Against this background, the main story line centers on Aristide Saccard’s rapacious graft at the government office and his coldhearted exploitation of his beautiful but soulless wife Renee, and simultaneously threads through a materially decadent and morally depraved period of her life, culminating in her engagement in incest with her step-son Maxime. The story ends with an abrupt and cruel shattering of Renee’s self-indulgent delusions, her heartbreak caused by her discovery of her husband’s and Maxime’s heartless betrayal of her.
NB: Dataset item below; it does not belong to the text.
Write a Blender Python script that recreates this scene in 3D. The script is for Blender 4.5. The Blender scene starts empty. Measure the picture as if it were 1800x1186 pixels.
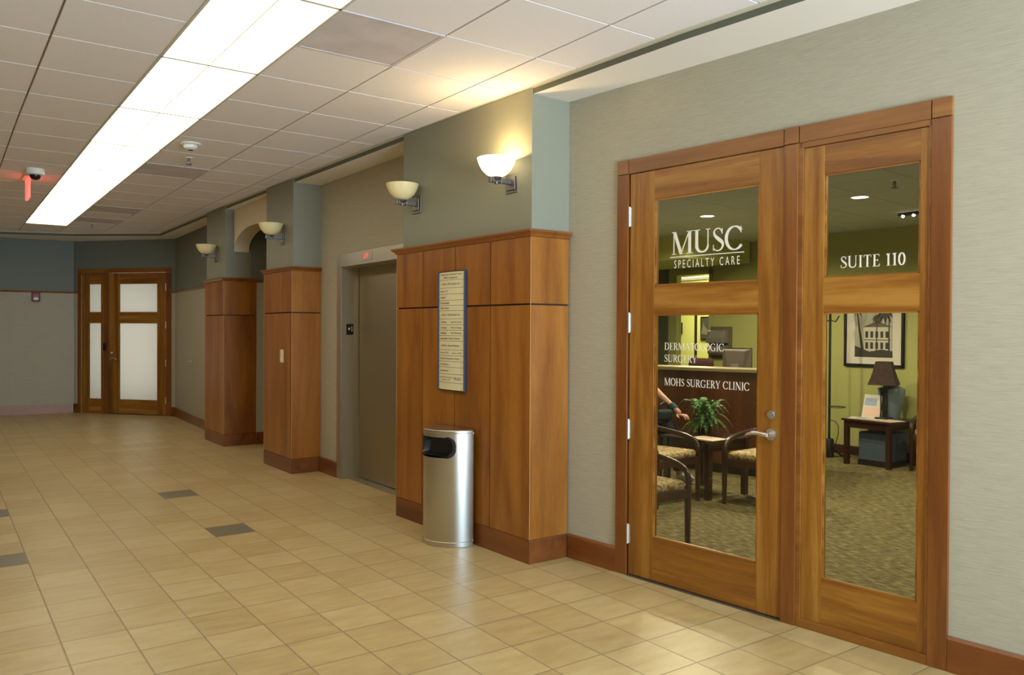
import bpy, bmesh, math, random
from mathutils import Vector, Matrix
random.seed(7)
scene = bpy.context.scene
COL = scene.collection
PI = math.pi

# ------------------------------------------------------------------ camera
EYE = 1.49
cd = bpy.data.cameras.new('camera'); cam = bpy.data.objects.new('camera', cd); COL.objects.link(cam)
def cam_matrix(yaw, pitch, roll):
    F = Vector((math.sin(yaw)*math.cos(pitch), math.cos(yaw)*math.cos(pitch), math.sin(pitch)))
    R0 = Vector((math.cos(yaw), -math.sin(yaw), 0)); U0 = R0.cross(F)
    R = math.cos(roll)*R0 + math.sin(roll)*U0; U = -math.sin(roll)*R0 + math.cos(roll)*U0
    return Matrix(((R.x, U.x, -F.x), (R.y, U.y, -F.y), (R.z, U.z, -F.z))).to_4x4()
cam.matrix_world = Matrix.Translation((0, 0, EYE)) @ cam_matrix(0.6214404, -0.00997953, 0.00535537)
cd.sensor_width = 36.0; cd.lens = 1419.16/1800*36.0; cd.clip_start = 0.05; cd.clip_end = 100
scene.camera = cam

# ------------------------------------------------------------------ light and exposure
scene.view_settings.view_transform = 'Standard'
scene.view_settings.look = 'None'
scene.view_settings.gamma = 1.0
scene.view_settings.use_curve_mapping = False
scene.view_settings.exposure = 0.0
scene.cycles.use_denoising = True
scene.cycles.max_bounces = 10
scene.cycles.diffuse_bounces = 6
scene.cycles.sample_clamp_indirect = 6.0
TUBE = 4.6            # fluorescent diffuser radiance
DAY = 500.0           # daylight through the storefront behind the camera
SCONCE = 13.0
CEIL_FILL = 1050.0        # added fill aimed up to brighten the hall ceiling

world = bpy.data.worlds.new('sky'); scene.world = world; world.use_nodes = True
world.node_tree.nodes['Background'].inputs[0].default_value = (0.55, 0.72, 1.0, 1)
world.node_tree.nodes['Background'].inputs[1].default_value = 1.2

def lamp(name, kind, loc, power, color=(1, 1, 1), rot=(0, 0, 0), **kw):
    l = bpy.data.lights.new(name, kind); l.energy = power; l.color = color
    for k, v in kw.items(): setattr(l, k, v)
    o = bpy.data.objects.new(name, l); COL.objects.link(o); o.location = loc; o.rotation_euler = rot
    return o
# daylight outside the glazed storefront behind the camera, shining into the hall
lamp('daylight', 'AREA', (2.3, -4.2, 1.8), DAY, (0.42, 0.71, 1.0), (math.radians(90), 0, 0), shape='RECTANGLE', size=3.2, size_y=2.4)
# added fill lamp, low outside the storefront, lifting the hall ceiling's brightness
lamp('ceiling_fill', 'AREA', (2.0, -4.2, 0.1), CEIL_FILL, (0.86, 0.90, 1.0), (math.radians(130), 0, 0), shape='RECTANGLE', size=3.6, size_y=1.4)

# ------------------------------------------------------------------ materials
def L(r, g, b):
    f = lambda c: (c/255/12.92) if c/255 <= 0.04045 else ((c/255+0.055)/1.055)**2.4
    return (f(r), f(g), f(b), 1)
def newmat(name):
    m = bpy.data.materials.new(name); m.use_nodes = True
    nt = m.node_tree; return m, nt, nt.nodes['Principled BSDF']
def N(nt, t, **kw):
    n = nt.nodes.new(t)
    for k, v in kw.items(): setattr(n, k, v)
    return n
def ramp(nt, stops):
    r = N(nt, 'ShaderNodeValToRGB'); e = r.color_ramp.elements
    while len(e) < len(stops): e.new(0.5)
    for i, (p, c) in enumerate(stops): e[i].position = p; e[i].color = c
    return r
def bump(nt, b, src, strength, dist=0.002):
    n = N(nt, 'ShaderNodeBump'); n.inputs['Strength'].default_value = strength; n.inputs['Distance'].default_value = dist
    nt.links.new(src, n.inputs['Height']); nt.links.new(n.outputs[0], b.inputs['Normal'])
def plain(name, col, rough=0.5, metal=0.0, emit=0.0, ecol=None, noise=0.0, nscale=30):
    m, nt, b = newmat(name)
    b.inputs['Base Color'].default_value = col; b.inputs['Roughness'].default_value = rough; b.inputs['Metallic'].default_value = metal
    if emit:
        b.inputs['Emission Color'].default_value = ecol or col; b.inputs['Emission Strength'].default_value = emit
    tc = N(nt, 'ShaderNodeTexCoord'); no = N(nt, 'ShaderNodeTexNoise'); no.inputs['Scale'].default_value = nscale
    nt.links.new(tc.outputs['Object'], no.inputs['Vector'])
    if noise:
        r = ramp(nt, [(0.3, tuple(c*(1-noise) for c in col[:3])+(1,)), (0.7, tuple(min(1, c*(1+noise)) for c in col[:3])+(1,))])
        nt.links.new(no.outputs['Fac'], r.inputs[0]); nt.links.new(r.outputs[0], b.inputs['Base Color'])
    else:
        mr = N(nt, 'ShaderNodeMapRange'); mr.inputs['To Min'].default_value = max(0, rough-0.03); mr.inputs['To Max'].default_value = min(1, rough+0.03)
        nt.links.new(no.outputs['Fac'], mr.inputs[0]); nt.links.new(mr.outputs[0], b.inputs['Roughness'])
    return m
def wood(name, dark, mid, light, axis='Z', rough=0.33, bands=7.0, rnd=1.0):
    m, nt, b = newmat(name)
    tc = N(nt, 'ShaderNodeTexCoord'); oi = N(nt, 'ShaderNodeObjectInfo')
    mp = N(nt, 'ShaderNodeMapping')
    mp.inputs['Scale'].default_value = {'Z': (bands, bands, 0.55), 'Y': (bands, 0.55, bands), 'X': (0.55, bands, bands)}[axis]
    add = N(nt, 'ShaderNodeVectorMath', operation='ADD')
    sc = N(nt, 'ShaderNodeMath', operation='MULTIPLY'); sc.inputs[1].default_value = 37.0
    nt.links.new(oi.outputs['Random'], sc.inputs[0])
    cx = N(nt, 'ShaderNodeCombineXYZ')
    for i in range(3): nt.links.new(sc.outputs[0], cx.inputs[i])
    nt.links.new(tc.outputs['Object'], add.inputs[0]); nt.links.new(cx.outputs[0], add.inputs[1])
    nt.links.new(add.outputs[0], mp.inputs[0])
    n1 = N(nt, 'ShaderNodeTexNoise'); n1.inputs['Scale'].default_value = 1.0; n1.inputs['Detail'].default_value = 5; n1.inputs['Distortion'].default_value = 0.9
    n2 = N(nt, 'ShaderNodeTexNoise'); n2.inputs['Scale'].default_value = 14.0; n2.inputs['Detail'].default_value = 3
    nt.links.new(mp.outputs[0], n1.inputs['Vector']); nt.links.new(mp.outputs[0], n2.inputs['Vector'])
    mx = N(nt, 'ShaderNodeMath', operation='MULTIPLY_ADD'); mx.inputs[1].default_value = 0.25; 
    nt.links.new(n2.outputs['Fac'], mx.inputs[0]); nt.links.new(n1.outputs['Fac'], mx.inputs[2])
    sb = N(nt, 'ShaderNodeMath', operation='MULTIPLY_ADD'); sb.inputs[1].default_value = 0.10*rnd; 
    nt.links.new(oi.outputs['Random'], sb.inputs[0]); nt.links.new(mx.outputs[0], sb.inputs[2])
    r = ramp(nt, [(0.48, dark), (0.66, mid), (0.88, light)])
    nt.links.new(sb.outputs[0], r.inputs[0]); nt.links.new(r.outputs[0], b.inputs['Base Color'])
    b.inputs['Roughness'].default_value = rough; b.inputs['Coat Weight'].default_value = 0.25; b.inputs['Coat Roughness'].default_value = 0.25
    bump(nt, b, n2.outputs['Fac'], 0.05)
    return m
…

“And Renee, as she watched these two apparitions emerge from the dim shadows of the mirror, took a step backward and saw that Saccard had tossed her out as a prize, an investment, and that Maxime had happened along to pick up the gold coin the speculator had let drop. She had always been an asset in her husband’s portfolio. He had encouraged her to wear gowns for a night and take lovers for a season. He had rotated her in the flames of his forge, used her as one might use a precious metal to gild the iron in his hands. Little by little, the father had thus made her mad enough and miserable enough to accept the son’s kisses. If Maxime was the impoverished blood of Saccard, she felt that she was the fruit these two worms had ruined, the vileness at which both had eaten away and in which both now lay coiled.”
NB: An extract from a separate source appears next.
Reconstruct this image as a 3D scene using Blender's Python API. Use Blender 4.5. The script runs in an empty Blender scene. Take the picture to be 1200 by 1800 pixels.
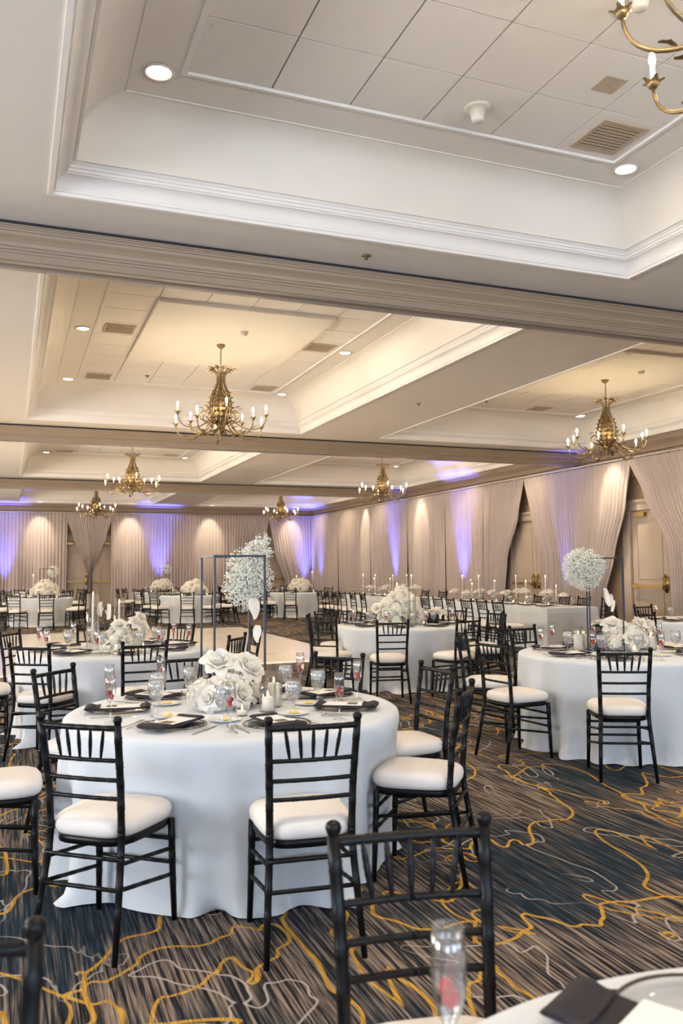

One thought that emerged after reading the novel is that the social norm in Paris under the Second Empire seems to bear such a likeness to that in present-day China. The same kind of cupidity; the same kind of ravenous appetite for conspicuous consumption; the same kind of pervasive corruption; the same kind of immorality and callousness in human relationships. Paris in that particular epoch seems to be a reflection of any of today’s big Chinese cities.
Another aspect the novel that has stuck in my mind is the vivid description of how the speculator (Aristide Saccard) goes about his plots to quietly devour private properties that he finds out on his job are earmarked for resumption by government for infrastructure development and then have the valuation jacked up (by virtue of bribing his cronies who sit on land committees), before selling them back to government for a big fat compensation in the land resumption process. A piece of crucial insider information is all that is necessary to start the corruption engine. Ploys of such kind are probably daily occurrences in the rising nation, if with minor twists here and there. It reminds me of the corrupt official in the movie “Dwelling Narrowness” (“蝸居”).
As suggested by the title of the novel, the hunting spoils (la curee) are rewards for the hounds for killing the quarry. In allegorical interpretation, spoils of economic development are rewards for those callous enough to prey on the weak and powerless. This is not only the theme of the novel. It is also a depiction of real life in a certain country.